TASK REQUIREMENTS — Your task is to copy the listing exactly, with the pictures left out.
** Begin **
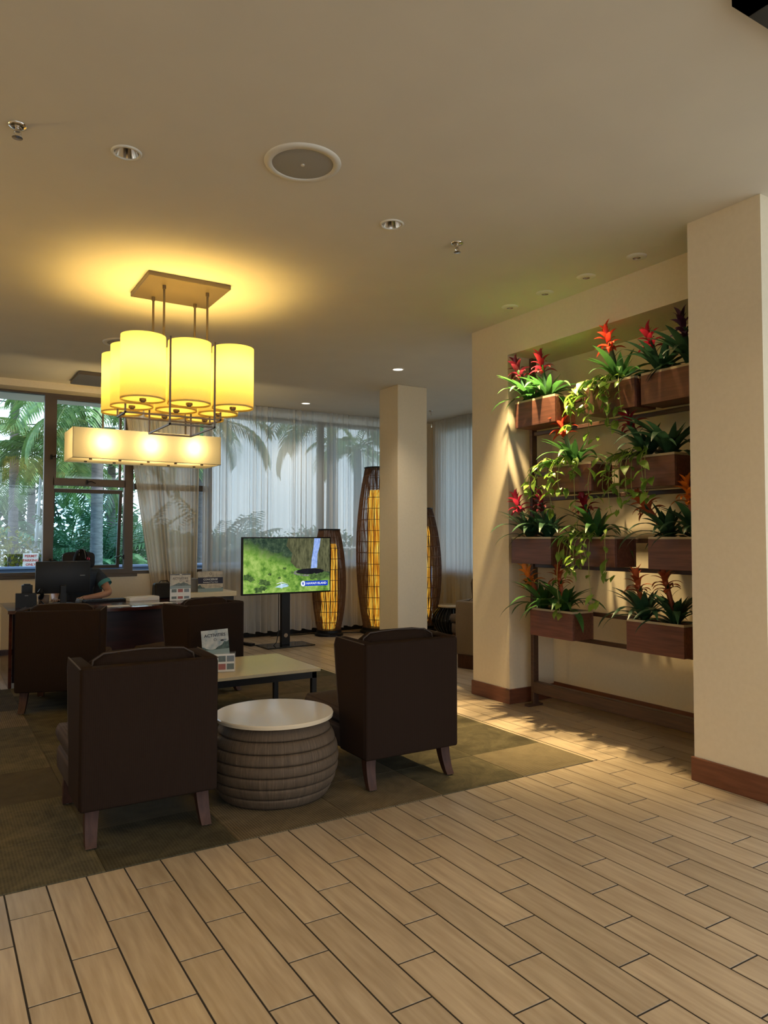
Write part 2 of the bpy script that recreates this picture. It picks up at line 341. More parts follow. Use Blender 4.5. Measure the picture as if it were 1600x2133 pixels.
def plankmb(w, l):
    g = .0036; e = .0006; x0, x1, y0, y1 = -w / 2 + g, w / 2 - g, -l / 2 + g, l / 2 - g
    v = [(x0, y0, -.01), (x1, y0, -.01), (x1, y1, -.01), (x0, y1, -.01), (x0, y0, -e), (x1, y0, -e), (x1, y1, -e), (x0, y1, -e), (x0 + e, y0 + e, 0), (x1 - e, y0 + e, 0), (x1 - e, y1 - e, 0), (x0 + e, y1 - e, 0)]
    return v, [(0, 1, 5, 4), (1, 2, 6, 5), (2, 3, 7, 6), (3, 0, 4, 7), (4, 5, 9, 8), (5, 6, 10, 9), (6, 7, 11, 10), (7, 4, 8, 11), (8, 9, 10, 11)]
cache = {}
for _, (a, b, c, d) in vis:
    key = (round(b - a, 3), round(d - c, 3))
    if key not in cache: cache[key] = MB().add(*plankmb(*key)).mesh('plank')
    link('plank', cache[key], 'plank', fl, Matrix.Translation(((a + b) / 2, (c + d) / 2, 0)))
mb = MB()
for _, (a, b, c, d) in rest: mb.T = Matrix.Translation(((a + b) / 2, (c + d) / 2, 0)); mb.add(*plankmb(b - a, d - c))
o = obj('distant_planks', mb, 'plank', fl); o['kind'] = 'stuff'
struct('trim_1', MB().rbox(CX1 + .002, CX1 + .026, CY0, CY1, -.006, .004, .002), 'metal_trim')
# carpet of loose tiles set into the floor
rug = thing('area_rug', 'dark olive and brown carpet of square tiles under the brown armchairs', 'rug', (0, 0, 0))
ys = [CY0, CY0 + .505]
while ys[-1] < CY1 - .01: ys.append(min(ys[-1] + .61, CY1))
xs = [CX1]
while xs[-1] > CX0: xs.append(xs[-1] - .61)
for i in range(len(xs) - 1):
    for j in range(len(ys) - 1):
        w_, h_ = .61, ys[j + 1] - ys[j]
        t = random.choice(('cp0', 'cp1', 'cp2', 'cp0'))
        obj('carpet_tile', MB().rbox(-w_ / 2 + .0008, w_ / 2 - .0008, -h_ / 2 + .0008, h_ / 2 - .0008, -.005, .003 + random.uniform(0, .0012), .0015, 1), t, rug, M4=Matrix.Translation((xs[i] - w_ / 2, (ys[j] + ys[j + 1]) / 2, 0)))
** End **
RIGHT ANSWER —
Write part 2 of the bpy script that recreates this picture. It picks up at line 341. More parts follow. Use Blender 4.5. Measure the picture as if it were 1600x2133 pixels.
def plankmb(w, l):
    g = .0036; e = .0006; x0, x1, y0, y1 = -w / 2 + g, w / 2 - g, -l / 2 + g, l / 2 - g
    v = [(x0, y0, -.01), (x1, y0, -.01), (x1, y1, -.01), (x0, y1, -.01), (x0, y0, -e), (x1, y0, -e), (x1, y1, -e), (x0, y1, -e), (x0 + e, y0 + e, 0), (x1 - e, y0 + e, 0), (x1 - e, y1 - e, 0), (x0 + e, y1 - e, 0)]
    return v, [(0, 1, 5, 4), (1, 2, 6, 5), (2, 3, 7, 6), (3, 0, 4, 7), (4, 5, 9, 8), (5, 6, 10, 9), (6, 7, 11, 10), (7, 4, 8, 11), (8, 9, 10, 11)]
cache = {}
for _, (a, b, c, d) in vis:
    key = (round(b - a, 3), round(d - c, 3))
    if key not in cache: cache[key] = MB().add(*plankmb(*key)).mesh('plank')
    link('plank', cache[key], 'plank', fl, Matrix.Translation(((a + b) / 2, (c + d) / 2, 0)))
mb = MB()
for _, (a, b, c, d) in rest: mb.T = Matrix.Translation(((a + b) / 2, (c + d) / 2, 0)); mb.add(*plankmb(b - a, d - c))
o = obj('distant_planks', mb, 'plank', fl); o['kind'] = 'stuff'
struct('trim_1', MB().rbox(CX1 + .002, CX1 + .026, CY0, CY1, -.006, .004, .002), 'metal_trim')
# carpet of loose tiles set into the floor
rug = thing('area_rug', 'dark olive and brown carpet of square tiles under the brown armchairs', 'rug', (0, 0, 0))
ys = [CY0, CY0 + .505]
while ys[-1] < CY1 - .01: ys.append(min(ys[-1] + .61, CY1))
xs = [CX1]
while xs[-1] > CX0: xs.append(xs[-1] - .61)
for i in range(len(xs) - 1):
    for j in range(len(ys) - 1):
        w_, h_ = .61, ys[j + 1] - ys[j]
        t = random.choice(('cp0', 'cp1', 'cp2', 'cp0'))
        obj('carpet_tile', MB().rbox(-w_ / 2 + .0008, w_ / 2 - .0008, -h_ / 2 + .0008, h_ / 2 - .0008, -.005, .003 + random.uniform(0, .0012), .0015, 1), t, rug, M4=Matrix.Translation((xs[i] - w_ / 2, (ys[j] + ys[j + 1]) / 2, 0)))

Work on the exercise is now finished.